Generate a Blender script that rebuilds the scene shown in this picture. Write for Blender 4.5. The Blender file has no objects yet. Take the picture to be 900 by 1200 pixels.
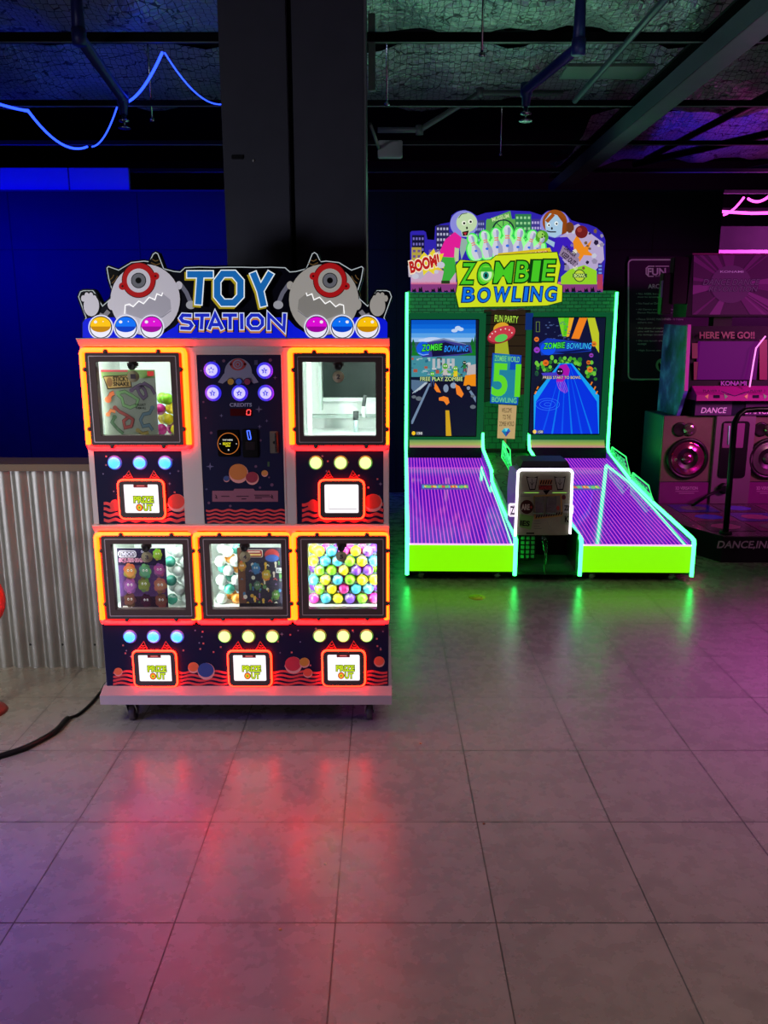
import bpy, bmesh, math, random
from mathutils import Vector, Matrix
random.seed(7)
scn = bpy.context.scene
COL = scn.collection
PI = math.pi
# ------------------------------------------------------------------ camera
TH = math.atan(.22); CT, ST = math.cos(TH), math.sin(TH)
CAMH = 1.58; F = 950.0
cd = bpy.data.cameras.new('camera'); cam = bpy.data.objects.new('camera', cd); COL.objects.link(cam)
cam.location = (0, 0, CAMH); cam.rotation_euler = (PI/2 - TH, 0, 0)
cd.sensor_fit = 'HORIZONTAL'; cd.sensor_width = 36; cd.lens = 36*F/900; cd.clip_end = 100; cd.clip_start = .02
scn.camera = cam

def hit(loc, rot, u, v, ax, val):
    """point of a plane of the thing (its own frame) seen at a pixel of the 900x1200 photo: used for measuring"""
    a = (u-450)/F; b = (v-600)/F
    d = Vector((a, CT-b*ST, -(ST+b*CT))); o = Vector((0, 0, CAMH)) - Vector(loc)
    R = Matrix.Rotation(-rot, 3, 'Z'); o = R @ o; d = R @ d
    i = 'xyz'.index(ax); t = (val-o[i])/d[i]
    return o + d*t

# ------------------------------------------------------------------ materials
def lin(c):
    c /= 255.0
    return c/12.92 if c <= .04045 else ((c+.055)/1.055)**2.4
MATS = {}
def newmat(name):
    m = bpy.data.materials.new(name); m.use_nodes = True
    return m, m.node_tree.nodes, m.node_tree.links, m.node_tree.nodes['Principled BSDF']
def P(r, g, b, rough=.5, metal=0.0, noise=0.0, coat=0.0):
    k = ('P', r, g, b, rough, metal, noise, coat)
    if k in MATS: return MATS[k]
    m, N, L, p = newmat('paint_%d_%d_%d' % (r, g, b))
    col = (lin(r), lin(g), lin(b), 1)
    p.inputs['Base Color'].default_value = col
    p.inputs['Roughness'].default_value = rough; p.inputs['Metallic'].default_value = metal
    if coat: p.inputs['Coat Weight'].default_value = coat
    if max(r, g, b) < 90 and metal < .5: p.inputs['Specular IOR Level'].default_value = .15
    tc = N.new('ShaderNodeTexCoord'); no = N.new('ShaderNodeTexNoise'); no.inputs['Scale'].default_value = 9
    L.new(tc.outputs['Object'], no.inputs['Vector'])
    mr = N.new('ShaderNodeMapRange'); mr.inputs['To Min'].default_value = max(.02, rough-.06); mr.inputs['To Max'].default_value = rough+.06
    L.new(no.outputs['Fac'], mr.inputs['Value']); L.new(mr.outputs['Result'], p.inputs['Roughness'])
    if noise:
        mx = N.new('ShaderNodeMix'); mx.data_type = 'RGBA'
        mx.inputs[6].default_value = tuple(c*(1-noise) for c in col[:3])+(1,); mx.inputs[7].default_value = tuple(min(1, c*(1+noise)) for c in col[:3])+(1,)
        L.new(no.outputs['Fac'], mx.inputs[0]); L.new(mx.outputs[2], p.inputs['Base Color'])
    MATS[k] = m; return m
def E(r, g, b, s=1.0, base=.15):
    """own glow: sign, screen, lamp, also print brightened in place of light"""
    k = ('E', r, g, b, s, base)
    if k in MATS: return MATS[k]
    m, N, L, p = newmat('lit_%d_%d_%d' % (r, g, b))
    col = (lin(r), lin(g), lin(b), 1)
    p.inputs['Base Color'].default_value = tuple(c*base for c in col[:3])+(1,)
    p.inputs['Emission Color'].default_value = col; p.inputs['Emission Strength'].default_value = s
    p.inputs['Roughness'].default_value = .45; p.inputs['Specular IOR Level'].default_value = .15
    MATS[k] = m; return m
def L3(name, rgb, s=1.0):
    if name in MATS: return MATS[name]
    m, N, L, p = newmat(name)
    p.inputs['Base Color'].default_value = (.1, .1, .1, 1)
    p.inputs['Emission Color'].default_value = tuple(rgb)+(1,); p.inputs['Emission Strength'].default_value = s
    MATS[name] = m; return m
def glassmat(name, tint=(1, 1, 1), refl=.5):
    if name in MATS: return MATS[name]
    m = bpy.data.materials.new(name); m.use_nodes = True; N = m.node_tree.nodes; L = m.node_tree.links
    N.clear(); o = N.new('ShaderNodeOutputMaterial'); t = N.new('ShaderNodeBsdfTransparent'); g = N.new('ShaderNodeBsdfGlossy')
    t.inputs['Color'].default_value = tuple(tint)+(1,); g.inputs['Roughness'].default_value = .02
    fr = N.new('ShaderNodeFresnel'); fr.inputs['IOR'].default_value = 1.45
    mu = N.new('ShaderNodeMath'); mu.operation = 'MULTIPLY'; mu.inputs[1].default_value = refl
    mx = N.new('ShaderNodeMixShader'); L.new(fr.outputs[0], mu.inputs[0]); L.new(mu.outputs[0], mx.inputs[0])
    L.new(t.outputs[0], mx.inputs[1]); L.new(g.outputs[0], mx.inputs[2]); L.new(mx.outputs[0], o.inputs[0])
    MATS[name] = m; return m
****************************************
[Do this]: Output an exact copy of the material, with the pictures removed.

[Result]:
Generate a Blender script that rebuilds the scene shown in this picture. Write for Blender 4.5. The Blender file has no objects yet. Take the picture to be 900 by 1200 pixels.
import bpy, bmesh, math, random
from mathutils import Vector, Matrix
random.seed(7)
scn = bpy.context.scene
COL = scn.collection
PI = math.pi
# ------------------------------------------------------------------ camera
TH = math.atan(.22); CT, ST = math.cos(TH), math.sin(TH)
CAMH = 1.58; F = 950.0
cd = bpy.data.cameras.new('camera'); cam = bpy.data.objects.new('camera', cd); COL.objects.link(cam)
cam.location = (0, 0, CAMH); cam.rotation_euler = (PI/2 - TH, 0, 0)
cd.sensor_fit = 'HORIZONTAL'; cd.sensor_width = 36; cd.lens = 36*F/900; cd.clip_end = 100; cd.clip_start = .02
scn.camera = cam

def hit(loc, rot, u, v, ax, val):
    """point of a plane of the thing (its own frame) seen at a pixel of the 900x1200 photo: used for measuring"""
    a = (u-450)/F; b = (v-600)/F
    d = Vector((a, CT-b*ST, -(ST+b*CT))); o = Vector((0, 0, CAMH)) - Vector(loc)
    R = Matrix.Rotation(-rot, 3, 'Z'); o = R @ o; d = R @ d
    i = 'xyz'.index(ax); t = (val-o[i])/d[i]
    return o + d*t

# ------------------------------------------------------------------ materials
def lin(c):
    c /= 255.0
    return c/12.92 if c <= .04045 else ((c+.055)/1.055)**2.4
MATS = {}
def newmat(name):
    m = bpy.data.materials.new(name); m.use_nodes = True
    return m, m.node_tree.nodes, m.node_tree.links, m.node_tree.nodes['Principled BSDF']
def P(r, g, b, rough=.5, metal=0.0, noise=0.0, coat=0.0):
    k = ('P', r, g, b, rough, metal, noise, coat)
    if k in MATS: return MATS[k]
    m, N, L, p = newmat('paint_%d_%d_%d' % (r, g, b))
    col = (lin(r), lin(g), lin(b), 1)
    p.inputs['Base Color'].default_value = col
    p.inputs['Roughness'].default_value = rough; p.inputs['Metallic'].default_value = metal
    if coat: p.inputs['Coat Weight'].default_value = coat
    if max(r, g, b) < 90 and metal < .5: p.inputs['Specular IOR Level'].default_value = .15
    tc = N.new('ShaderNodeTexCoord'); no = N.new('ShaderNodeTexNoise'); no.inputs['Scale'].default_value = 9
    L.new(tc.outputs['Object'], no.inputs['Vector'])
    mr = N.new('ShaderNodeMapRange'); mr.inputs['To Min'].default_value = max(.02, rough-.06); mr.inputs['To Max'].default_value = rough+.06
    L.new(no.outputs['Fac'], mr.inputs['Value']); L.new(mr.outputs['Result'], p.inputs['Roughness'])
    if noise:
        mx = N.new('ShaderNodeMix'); mx.data_type = 'RGBA'
        mx.inputs[6].default_value = tuple(c*(1-noise) for c in col[:3])+(1,); mx.inputs[7].default_value = tuple(min(1, c*(1+noise)) for c in col[:3])+(1,)
        L.new(no.outputs['Fac'], mx.inputs[0]); L.new(mx.outputs[2], p.inputs['Base Color'])
    MATS[k] = m; return m
def E(r, g, b, s=1.0, base=.15):
    """own glow: sign, screen, lamp, also print brightened in place of light"""
    k = ('E', r, g, b, s, base)
    if k in MATS: return MATS[k]
    m, N, L, p = newmat('lit_%d_%d_%d' % (r, g, b))
    col = (lin(r), lin(g), lin(b), 1)
    p.inputs['Base Color'].default_value = tuple(c*base for c in col[:3])+(1,)
    p.inputs['Emission Color'].default_value = col; p.inputs['Emission Strength'].default_value = s
    p.inputs['Roughness'].default_value = .45; p.inputs['Specular IOR Level'].default_value = .15
    MATS[k] = m; return m
def L3(name, rgb, s=1.0):
    if name in MATS: return MATS[name]
    m, N, L, p = newmat(name)
    p.inputs['Base Color'].default_value = (.1, .1, .1, 1)
    p.inputs['Emission Color'].default_value = tuple(rgb)+(1,); p.inputs['Emission Strength'].default_value = s
    MATS[name] = m; return m
def glassmat(name, tint=(1, 1, 1), refl=.5):
    if name in MATS: return MATS[name]
    m = bpy.data.materials.new(name); m.use_nodes = True; N = m.node_tree.nodes; L = m.node_tree.links
    N.clear(); o = N.new('ShaderNodeOutputMaterial'); t = N.new('ShaderNodeBsdfTransparent'); g = N.new('ShaderNodeBsdfGlossy')
    t.inputs['Color'].default_value = tuple(tint)+(1,); g.inputs['Roughness'].default_value = .02
    fr = N.new('ShaderNodeFresnel'); fr.inputs['IOR'].default_value = 1.45
    mu = N.new('ShaderNodeMath'); mu.operation = 'MULTIPLY'; mu.inputs[1].default_value = refl
    mx = N.new('ShaderNodeMixShader'); L.new(fr.outputs[0], mu.inputs[0]); L.new(mu.outputs[0], mx.inputs[0])
    L.new(t.outputs[0], mx.inputs[1]); L.new(g.outputs[0], mx.inputs[2]); L.new(mx.outputs[0], o.inputs[0])
    MATS[name] = m; return m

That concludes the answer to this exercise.